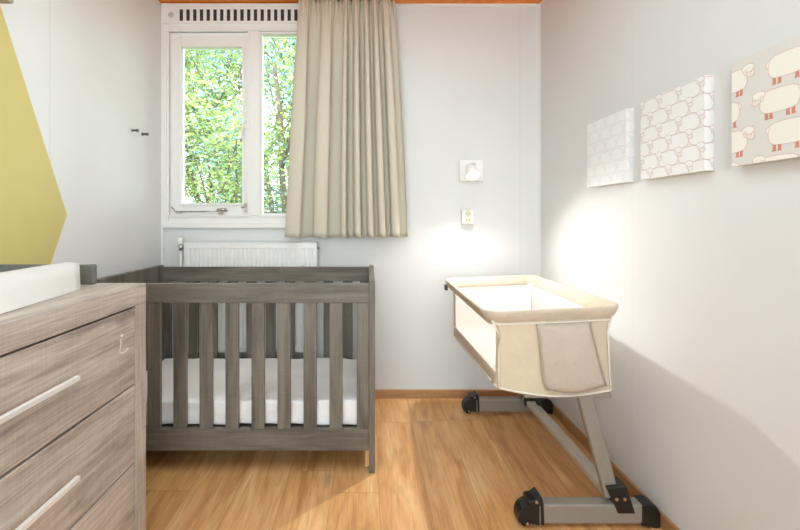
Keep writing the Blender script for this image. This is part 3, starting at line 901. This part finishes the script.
canvas(1.141, 'square canvas of large sheep with coral legs on beige, nearest on the right wall', .130, .157, .083,
       [(216, 210, 203), (196, 138, 120), (234, 228, 218), (204, 134, 112), (228, 218, 207)], True, True, (-.003, .056), .0010, .134)

# ------------------------------------------------------------------ added ceiling fill lamp, out of view
cl = thing('ceiling_fill_lamp', 'wide white fill lamp added on the ceiling, unseen above the viewpoint', 'fill lamp', (-.1, .75, ZC))
bx(-.72, .52, -.22, 1.72, ZC-.045, ZC).build('fill_lamp_base', M['white_metal'], cl, bevel=.01)

# ------------------------------------------------------------------ outdoors
def leaf_mat(name, a, b_, c):
    m, nt, bs_ = newmat(name)
    g = N(nt, 'ShaderNodeNewGeometry'); nz = N(nt, 'ShaderNodeTexNoise', Scale=1.6, Detail=3.0); L(nt, g.outputs['Position'], nz.inputs['Vector'])
    fac = mth(nt, 'ADD', mth(nt, 'MULTIPLY', g.outputs['Random Per Island'], .45), mth(nt, 'MULTIPLY', nz.outputs[0], .6))
    col = ramp(nt, fac, [(.25, lin(*a)), (.52, lin(*b_)), (.8, lin(*c))])
    L(nt, col, bs_.inputs['Base Color']); bs_.inputs['Roughness'].default_value = .45
    tl = N(nt, 'ShaderNodeBsdfTranslucent'); L(nt, col, tl.inputs[0])
    mx = N(nt, 'ShaderNodeMixShader'); mx.inputs[0].default_value = .45
    L(nt, bs_.outputs[0], mx.inputs[1]); L(nt, tl.outputs[0], mx.inputs[2]); L(nt, mx.outputs[0], nt.nodes['Material Output'].inputs[0])
    return m
LM = [leaf_mat('leaf green', (98, 120, 58), (154, 174, 96), (204, 214, 146)),
      leaf_mat('leaf bluish', (92, 130, 128), (142, 178, 176), (200, 218, 216)),
      leaf_mat('leaf mid', (86, 108, 56), (140, 160, 90), (192, 204, 138))]
BARK = plain('bark', (96, 88, 74), .9, noise=.3, bump=.4, nscale=30)
TREES = [(-2.15, 5.6), (-1.0, 4.9), (-3.5, 6.6), (-2.9, 9.2), (-5.2, 10.5), (-2.0, 12.0), (-1.75, 7.6), (-3.0, 7.6), (-1.0, 6.4)]
def own(p, x, y):
    m = sorted(((p.x-a)**2+(p.y-c)**2)**.5 for a, c in TREES)
    return p.y > 3.2 and abs(((p.x-x)**2+(p.y-y)**2)**.5-m[0]) < 1e-6 and m[1]-m[0] > .06
def tree(x, y, h, spread, mat, label, nl, seed, fork=.35, lean=0, size=.05, low=.12, mat2=None, kind=('leafy_tree', 'tree', 'trees outside the window')):
    rnd = random.Random(seed)
    t = thing(kind[0], label, kind[1], (x, y, -.3), kind[2])
    tr = MB(); br = MB(); tips = []
    def grow_(p, d, ln, r, depth, mbx):
        pts = [p]; rr = [r]; k = 5
        for i in range(k):
            d = (d+Vector((rnd.uniform(-.16, .16), rnd.uniform(-.16, .16), rnd.uniform(-.05, .12)))).normalized()
            q_ = p+d*ln/k
            if not own(q_, x, y): break
            p = q_; pts.append(p); rr.append(r*(1-.6*(i+1)/k))
            if depth >= 1: tips.append((p.copy(), depth))
        k = len(pts)-1
        if k < 1: return
        mbx.tube(pts, rr, 6 if depth else 8)
        if depth < 3:
            for q in range(5 if depth == 0 else 4):
                i = rnd.randint(1 if depth else 1, k)
                ang = rnd.uniform(0, 2*pi)
                nd = (d*rnd.uniform(.4, .9)+Vector((cos(ang), sin(ang), rnd.uniform(-.1, .6)))*rnd.uniform(.5, .9)).normalized()
                grow_(pts[i], nd, ln*rnd.uniform(.45, .65), rr[i]*.6, depth+1, br)
    base = Vector((x, y, -.3))
    grow_(base, Vector((lean, 0, 1)), h*.75, .05*h/4, 0, tr)
    grow_(base+Vector((0, 0, h*low)), Vector((fork, .1, 1)).normalized(), h*.65, .036*h/4, 0, br)
    grow_(base+Vector((0, 0, h*low*1.4)), Vector((-fork*1.1, -.1, .9)).normalized(), h*.55, .03*h/4, 0, br)
    tr.build('trunk', BARK, t); br.build('branches', BARK, t)
    lf = MB()
    for q in range(nl):
        c, dp = rnd.choice(tips)
        g_ = Vector((rnd.gauss(0, 1), rnd.gauss(0, 1), rnd.gauss(0, .8)))*spread
        c = c+g_
        if c.z < -.2 or not own(c, x, y): continue
        a = rnd.uniform(0, 2*pi); tilt = rnd.uniform(-.7, .7); s_ = size*rnd.uniform(.6, 1.3)
        d = Vector((cos(a)*cos(tilt), sin(a)*cos(tilt), sin(tilt)))
        w = d.cross(Vector((rnd.uniform(-.6, .6), rnd.uniform(-.6, .6), 1))).normalized()*s_*.36
        up_ = d.cross(w).normalized()*s_*.12
        p0, p2 = c-d*s_*.5, c+d*s_*.6
        lf.mi = 1 if (mat2 and rnd.random() < .25) else 0
        lf._f([lf.bm.verts.new(p) for p in (p0, c-w+up_, p2, c+w+up_)])
    lf.build('foliage', [mat, mat2 or mat], t, recalc=False)
    return t
tree(-2.15, 5.6, 4.6, .16, LM[0], 'light green tree with dark forked stems seen through the left window pane', 24000, 3, .34, -.05, mat2=LM[1])
tree(-1.0, 4.9, 4.4, .16, LM[0], 'light green leafy tree behind the narrow right window pane beside the curtain', 20000, 11, .3, .03, mat2=LM[1])
tree(-3.5, 6.6, 5.4, .2, LM[2], 'green leafy tree showing at the left edge of the left window pane', 20000, 21, .3, .05, size=.06, mat2=LM[0])
tree(-2.9, 9.2, 6.2, .28, LM[1], 'hazy bluish green tree farther back, low behind the left window pane', 18000, 31, .3, 0, size=.085, mat2=LM[2])
tree(-5.2, 10.5, 7.0, .34, LM[1], 'distant bluish tree at the far left beyond the left window pane', 16000, 51, .3, 0, size=.11, mat2=LM[0])
tree(-2.0, 12.0, 8.0, .4, LM[2], 'tallest and most distant pale tree, behind all the other trees outside', 20000, 61, .3, 0, size=.13, mat2=LM[2])
BU = ('leafy_bush', 'bush', 'low bushes outside the window')
tree(-1.75, 7.6, 2.1, .2, LM[2], 'low green bush outside, behind the mullion between the two panes', 7000, 71, .6, 0, .06, .05, LM[1], BU)
tree(-3.0, 7.6, 2.1, .2, LM[0], 'low light green bush outside, at the foot of the left window pane', 7000, 72, .6, 0, .06, .05, LM[1], BU)
tree(-1.0, 6.4, 1.9, .18, LM[1], 'low bluish bush outside, at the foot of the right window pane', 7000, 73, .6, 0, .055, .05, LM[2], BU)
gm = plain('grass', (120, 140, 70), .9, noise=.4, nscale=3)
struct(bx(-14, 12, YW+.3, 24, -.4, -.3).build('ground', gm))

# ------------------------------------------------------------------ light
w = bpy.data.worlds.new('sky'); sc.world = w; w.use_nodes = True
nt = w.node_tree; bg = nt.nodes['Background']
tc = N(nt, 'ShaderNodeTexCoord'); sp = N(nt, 'ShaderNodeSeparateXYZ'); L(nt, tc.outputs['Generated'], sp.inputs[0])
L(nt, ramp(nt, sp.outputs[2], [(0, (.88, .95, 1, 1)), (.25, (.86, .94, 1, 1)), (1, (.55, .76, 1, 1))]), bg.inputs[0])
bg.inputs[1].default_value = 5.5

def light(name, kind, loc, rot, energy, col=(1, 1, 1), size=.1, sy=None):
    d = bpy.data.lights.new(name, kind); d.energy = energy; d.color = col
    if kind == 'AREA':
        d.size = size
        if sy: d.shape = 'RECTANGLE'; d.size_y = sy
    elif kind == 'SUN': d.angle = .02
    else: d.shadow_soft_size = size
    o = bpy.data.objects.new(name, d); COL.objects.link(o); o.location = loc; o.rotation_euler = rot
    return o
light('sun_light', 'SUN', (0, -5, 8), (math.radians(42), 0, math.radians(-18)), 6.0, (1, .97, .9))
for nm_, yy, rx, xc, zc_, sx_, sy_ in (('window_portal', YW+.14, -pi/2, (WX0+WX1)/2, (WZ0+WZ1)/2, WX1-WX0, WZ1-WZ0), ('fill_window_portal', YB-.14, pi/2, (FX0+FX1)/2, (FZ0+FZ1)/2, FX1-FX0, FZ1-FZ0)):
    po = light(nm_, 'AREA', (xc, yy, zc_), (rx, 0, 0), 1, (1, 1, 1), sx_, sy_); po.data.cycles.is_portal = True
sp_ = light('wall_lamp_light', 'SPOT', HC+HA*.010, (0, 0, 0), 38, (1, .985, .965), .02)
sp_.rotation_euler = Vector((-.06, -.50, -.86)).to_track_quat('-Z', 'Y').to_euler()
sp_.data.spot_size = math.radians(156); sp_.data.spot_blend = 1.0
light('ceiling_fill_light', 'AREA', (-.1, .75, ZC-.06), (0, 0, 0), 16, (.68, .90, 1), 1.2, 1.9)  # added overhead fill, source never in view

# ------------------------------------------------------------------ camera
cam = bpy.data.cameras.new('camera'); co = bpy.data.objects.new('camera', cam); COL.objects.link(co)
cam.sensor_fit = 'HORIZONTAL'; cam.sensor_width = 36; cam.lens = F/800*36
cam.shift_x = (400-U0)/800; cam.shift_y = (V0-265)/800
cam.clip_start = .02
co.location = (0, 0, H); co.rotation_euler = (pi/2, 0, 0)
sc.camera = co
sc.view_settings.view_transform = 'Standard'; sc.view_settings.look = 'None'
sc.view_settings.exposure = 0.5; sc.view_settings.gamma = 1; sc.view_settings.use_curve_mapping = False
sc.cycles.use_denoising = True
sc.cycles.max_bounces = 8; sc.cycles.diffuse_bounces = 5; sc.cycles.transparent_max_bounces = 16
sc.cycles.sample_clamp_indirect = 6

+++

Write out the lines from the start of the material to the line with "M['white_metal'], cl, bevel=.01)", inclusive and exactly. Skip the pictures.

Keep writing the Blender script for this image. This is part 3, starting at line 901. This part finishes the script.
canvas(1.141, 'square canvas of large sheep with coral legs on beige, nearest on the right wall', .130, .157, .083,
       [(216, 210, 203), (196, 138, 120), (234, 228, 218), (204, 134, 112), (228, 218, 207)], True, True, (-.003, .056), .0010, .134)

# ------------------------------------------------------------------ added ceiling fill lamp, out of view
cl = thing('ceiling_fill_lamp', 'wide white fill lamp added on the ceiling, unseen above the viewpoint', 'fill lamp', (-.1, .75, ZC))
bx(-.72, .52, -.22, 1.72, ZC-.045, ZC).build('fill_lamp_base', M['white_metal'], cl, bevel=.01)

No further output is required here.